Thursday, March 16, 2023

Swept

     “Hey. Hey bro. Do you know where the ladder is, I—hey! Where are you…?”

“Thank you. Thank you, bro.”

“Can you check me out?”

"Thank you, bro. Just getting something to eat. I’m bout to go on my break.”

“Hey, you don’t have to clean, I’ll clean, it’s too early to clean. I can clean in twenty minutes. You need to work on the rolltainer in the back. You need to put away all that dirt [bags of potting soil], bro, I mean….”

“Hey, you don’t get a break, bro. You started at six-thirty. I saw.”

“Hey, you need to tell me if you’re going to take a break. I’m busy. I need to watch the register.”

“Hey, you don’t have to do that [put away the dirt]. Just clean and do recovery. On the shelves.”

“I said you don’t need to do that. Bro. BRO! Man, this guy doesn’t listen.”

“Hey. Hey bro. Can you clean? I want to get out of here on time, bro.”

“Hey bro. How long is it taking you to sweep? You want me to sweep? Hey, hey BRO!”

“Hey. Hey BRO! You’re just gonna leave that broom there? That’s your broom. You need to, like, put it away. No one wants to clean up after you.”

“HEY! I asked you to lock the door! Now someone just walked in here! I mean, bro, I want to get out of here on time, bro.” The columnist heard his name called but, having chosen silence this shift, didn’t reply. Locking the front doors is something he never does. He’s not even 100% sure how to lock the doors. He’d ask but….

The columnist refers to the notebook that lists tasks for the night. Once finished with each task, he’s written “finished” next to it. Notice he hasn’t crossed out each task on the list as he finishes. That’s because his coworker doesn’t understand what crossing something out on a list means. He suspects it’s an attempt to obscure the writing and get out of work, giving him no choice but to start yelling. This coworker, if it hasn’t already been made clear, is the authority figure on site.

The manager has written something the columnist hasn’t seen before: that he should be ready by the time his coworker is ready. He takes between five to ten minutes after lights out. Reasonable, he thinks, for someone working right up until then, which would be the typical expectation for the closing shift at a job. Nevertheless he must have received complaints. This could only mean: be ready at the exact same time as the person he’s working with or earlier, despite not knowing when exactly someone will finish. But he takes heed. A minute later and the coworker he’s paired up with tonight will start yelling.

The columnist stands reading about gold mining in South Africa in The New Yorker, ready to leave.

“Hey. Are you gonna put away the broom? That’s your broom, bro. You left it there.”

“Hey. That broom is still there. Can you put away that broom? You left that broom there, right? That’s your broom, bro!”

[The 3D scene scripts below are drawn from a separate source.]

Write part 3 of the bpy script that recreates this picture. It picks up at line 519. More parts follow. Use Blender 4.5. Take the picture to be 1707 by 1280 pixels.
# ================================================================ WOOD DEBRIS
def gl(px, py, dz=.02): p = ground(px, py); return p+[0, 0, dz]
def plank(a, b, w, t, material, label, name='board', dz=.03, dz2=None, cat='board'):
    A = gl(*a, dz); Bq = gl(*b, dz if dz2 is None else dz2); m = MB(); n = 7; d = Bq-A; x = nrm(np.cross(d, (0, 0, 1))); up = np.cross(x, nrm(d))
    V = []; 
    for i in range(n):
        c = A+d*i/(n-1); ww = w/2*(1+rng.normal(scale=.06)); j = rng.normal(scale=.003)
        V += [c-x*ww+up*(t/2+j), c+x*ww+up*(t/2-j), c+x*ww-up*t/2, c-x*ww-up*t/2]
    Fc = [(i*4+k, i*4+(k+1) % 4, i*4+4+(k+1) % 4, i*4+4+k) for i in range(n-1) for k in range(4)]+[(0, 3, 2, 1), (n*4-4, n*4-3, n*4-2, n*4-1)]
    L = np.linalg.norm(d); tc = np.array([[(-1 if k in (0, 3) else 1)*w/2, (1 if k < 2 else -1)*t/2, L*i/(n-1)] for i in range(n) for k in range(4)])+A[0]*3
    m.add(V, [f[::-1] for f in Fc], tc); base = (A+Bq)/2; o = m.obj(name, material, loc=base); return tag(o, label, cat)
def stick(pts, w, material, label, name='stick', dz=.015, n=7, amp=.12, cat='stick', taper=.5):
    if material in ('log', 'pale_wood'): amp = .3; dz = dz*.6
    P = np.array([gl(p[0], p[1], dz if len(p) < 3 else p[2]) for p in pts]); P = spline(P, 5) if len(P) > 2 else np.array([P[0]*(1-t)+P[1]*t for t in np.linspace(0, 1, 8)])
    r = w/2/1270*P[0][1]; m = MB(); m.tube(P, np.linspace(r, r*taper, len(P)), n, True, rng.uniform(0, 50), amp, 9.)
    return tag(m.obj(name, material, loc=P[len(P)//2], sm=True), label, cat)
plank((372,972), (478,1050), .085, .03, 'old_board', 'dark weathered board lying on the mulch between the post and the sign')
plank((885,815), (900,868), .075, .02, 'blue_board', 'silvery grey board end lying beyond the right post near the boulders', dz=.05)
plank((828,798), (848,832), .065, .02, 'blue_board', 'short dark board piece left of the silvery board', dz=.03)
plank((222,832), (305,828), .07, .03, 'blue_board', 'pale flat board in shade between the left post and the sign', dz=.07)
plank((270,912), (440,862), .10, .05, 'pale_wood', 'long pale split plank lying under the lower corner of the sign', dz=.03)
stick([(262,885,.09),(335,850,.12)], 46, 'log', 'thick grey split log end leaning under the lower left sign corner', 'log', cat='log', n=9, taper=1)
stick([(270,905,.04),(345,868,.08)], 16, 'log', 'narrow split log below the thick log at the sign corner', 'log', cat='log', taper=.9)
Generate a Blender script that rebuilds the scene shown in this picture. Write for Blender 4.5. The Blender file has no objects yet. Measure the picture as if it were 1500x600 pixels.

“Hey! Your broom! Put away your broom! Are you listening? Hey! Man.”

“Man! I mean, bro! Your broom! It’s in the back! That’s your broom, bro! I don’t know what’s up with this guy. You crazy, man.”

“Put away your BROOM! That’s your BROOM! You left it there, right? Man, I’m calling [manager]. We’re not leaving til you put away that broom. I really don’t like working with you, for real, for real. Voicemail.”

“He’s here right now. He’s just standing there. Hey! Put away your broom! He won’t put away his broom.”

After he returns to the back, the columnist picks up the notebook and writes in the margin beside the list of tasks: [Coworker] yells a lot.

“If you wanna go home, go home, bro. It’s like you don’t want to be here, bro. I don’t get you.”

“You should leave. Just unlock the door and leave. This guy. Won’t put away his broom. I don’t know why they put us together.”

“Man, let’s get out of here. Unlock this door. You ready? What’s going on? Unlock this door. You can go home early. I hope I never work with you again.”